James' feedback on the evening...

"The scores were tied on the night with just the handicap deciding the outcome.  Some very good questions and some inspired and educated guesses from both teams. A very close game all the way through.  Shame the last question - which was a crucial conundrum - wasn't more gettable.  Ethel won the unanswereds 4-1 including the last question!

We have had three very close games with Albert this season.  All of them went to the last question, and provided in turn a nailbiting win, a frustrating defeat and a deflating tie."

The Charabancs of Fire slowly ground the Electric Pigs down in a lengthy contest at the Turnpike with most questions demanding a lot of solo and then joint ponder-time.  The whole affair was overseen by question paper author, Dave, and myself (as QM).  As ever with Dave's papers the content was wondrous to behold with plenty of 'along the way' clues to seemingly intractable problems - but it did take a long time.    The early advantage of the single point handicap to the Pigs soon disappeared and from then on the Charas' lead slowly mounted.

The History Men beat Compulsory Meat Raffle in a nailbitingly close encounter at the Red.  Ivor tells the tale:

"The handicap system worked well tonight as we only finally caught up with CMR half way through the last round and sneaked through by a point.  Aficionados of stats will be interested to know (well probably not) that there were no less than 19 'steals' tonight (12 to us, 7 to CMR) which probably means we would have preferred each other’s questions!  So we move on to face the mighty Opsimaths (with a 7 point start) and run the risk of having to set the following week, whilst CMR head straight to the Plate semis with a chance of retaining the trophy they won last year (Rachael tells us it has been brightly polished already)."

Quiz Paper Verdict

This week the paper was compiled by The Men They Couldn't Hang.

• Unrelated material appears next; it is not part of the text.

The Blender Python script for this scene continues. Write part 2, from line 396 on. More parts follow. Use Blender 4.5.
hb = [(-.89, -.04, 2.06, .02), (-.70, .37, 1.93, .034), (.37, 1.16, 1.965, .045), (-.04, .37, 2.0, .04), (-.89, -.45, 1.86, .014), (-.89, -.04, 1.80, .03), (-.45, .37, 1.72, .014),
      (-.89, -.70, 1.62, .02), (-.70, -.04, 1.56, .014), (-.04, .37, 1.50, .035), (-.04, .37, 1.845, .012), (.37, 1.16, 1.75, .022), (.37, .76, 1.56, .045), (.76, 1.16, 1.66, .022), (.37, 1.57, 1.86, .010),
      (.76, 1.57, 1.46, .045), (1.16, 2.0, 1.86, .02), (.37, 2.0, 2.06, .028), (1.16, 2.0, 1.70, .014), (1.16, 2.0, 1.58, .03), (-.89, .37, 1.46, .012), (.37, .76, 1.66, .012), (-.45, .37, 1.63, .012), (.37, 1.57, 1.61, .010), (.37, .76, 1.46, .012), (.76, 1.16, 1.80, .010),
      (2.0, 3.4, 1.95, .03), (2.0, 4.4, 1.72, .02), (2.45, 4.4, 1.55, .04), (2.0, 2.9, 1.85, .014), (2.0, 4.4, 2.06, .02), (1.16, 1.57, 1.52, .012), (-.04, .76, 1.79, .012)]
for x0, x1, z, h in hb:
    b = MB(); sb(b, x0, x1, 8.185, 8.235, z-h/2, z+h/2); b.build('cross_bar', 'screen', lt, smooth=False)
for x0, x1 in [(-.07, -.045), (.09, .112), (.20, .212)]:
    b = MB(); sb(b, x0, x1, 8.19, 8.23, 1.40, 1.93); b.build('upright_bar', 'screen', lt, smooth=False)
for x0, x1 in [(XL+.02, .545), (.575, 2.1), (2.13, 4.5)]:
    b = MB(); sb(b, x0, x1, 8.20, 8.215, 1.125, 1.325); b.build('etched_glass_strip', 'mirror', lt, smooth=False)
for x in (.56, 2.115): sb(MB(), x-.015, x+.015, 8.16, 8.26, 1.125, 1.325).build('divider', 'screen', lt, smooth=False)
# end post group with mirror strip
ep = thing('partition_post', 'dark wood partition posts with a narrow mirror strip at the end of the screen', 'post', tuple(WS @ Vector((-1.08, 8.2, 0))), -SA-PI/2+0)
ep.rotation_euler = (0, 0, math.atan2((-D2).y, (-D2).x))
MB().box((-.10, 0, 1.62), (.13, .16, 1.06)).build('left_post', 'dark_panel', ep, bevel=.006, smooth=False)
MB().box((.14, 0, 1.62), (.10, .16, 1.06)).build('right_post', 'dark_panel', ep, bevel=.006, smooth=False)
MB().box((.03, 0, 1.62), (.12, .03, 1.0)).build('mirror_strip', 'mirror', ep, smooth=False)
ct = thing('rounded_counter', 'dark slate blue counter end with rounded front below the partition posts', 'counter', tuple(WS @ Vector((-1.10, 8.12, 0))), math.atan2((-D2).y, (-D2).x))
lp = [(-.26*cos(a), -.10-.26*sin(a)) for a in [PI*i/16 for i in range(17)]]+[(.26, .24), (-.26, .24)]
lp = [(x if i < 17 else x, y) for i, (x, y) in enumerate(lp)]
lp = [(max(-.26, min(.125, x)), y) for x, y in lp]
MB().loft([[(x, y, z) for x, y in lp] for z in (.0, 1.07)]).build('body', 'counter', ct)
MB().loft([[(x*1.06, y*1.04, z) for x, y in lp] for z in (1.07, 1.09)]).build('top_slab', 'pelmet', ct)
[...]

I just love being QM when it's one of Dave's papers.  The desire to stop and chat about pretty well every question is very strong.  Thirteenth most populous country?  Well who'd have thought that?  How on earth do they work out that that square is the second most visited square on the Monopoly Board?  How can an Asteroid make you smell a location?  Da-da-dada-da-dadada, da-da-dada-da-dadada!!  Opening line of a Shakespeare play in the Sun?  Surely not?  Mallard, Beano, the North face of the Eiger and Bill Shankly in common?  Must be that they're all shining examples of Dave's ladhood obsessions?

For a more measured view listen to Ivor:

"As always a very good set of questions from TMTCH and most with an alternative route in to an answer if we thought long enough - and because we did think long enough it led to a late-ish finish (are the Pigs still playing???).   The 'daisy chain/worms' method certainly sounds a good way to devise questions whilst in conference.  We must try that ourselves now that the HM question bank is depleted.  But as usual the themes largely defeated us.  We thought we had cracked a beer theme with Robinson and an inspired Marston Moor but we should have realised that is far too clichéd for Dave B to have truck with.  The questions if anything got better as the quiz progressed.  Who would have thought a Dickens question could be interesting?  And by common consent the very last question of the quiz proper is possibly the most subtly fashioned and 'gee whizz I should have known that' question of the season.

...and finally a word of caution from James:

"Note to setters:  The final question in potentially close matches has to offer a scoring opportunity for the teams rather than simply reflect a clever bit of wording."

The Question of the Week

This week Albert understandably vote for Round 8 Question 8 which their opponents failed to answer and so won the match for them:

Which honorary Member of the British Empire’s record breaking day of the 28th of September 1996 started on Wall St and ended with spectacular leap off Fujiyama Crest shortly after 17.35?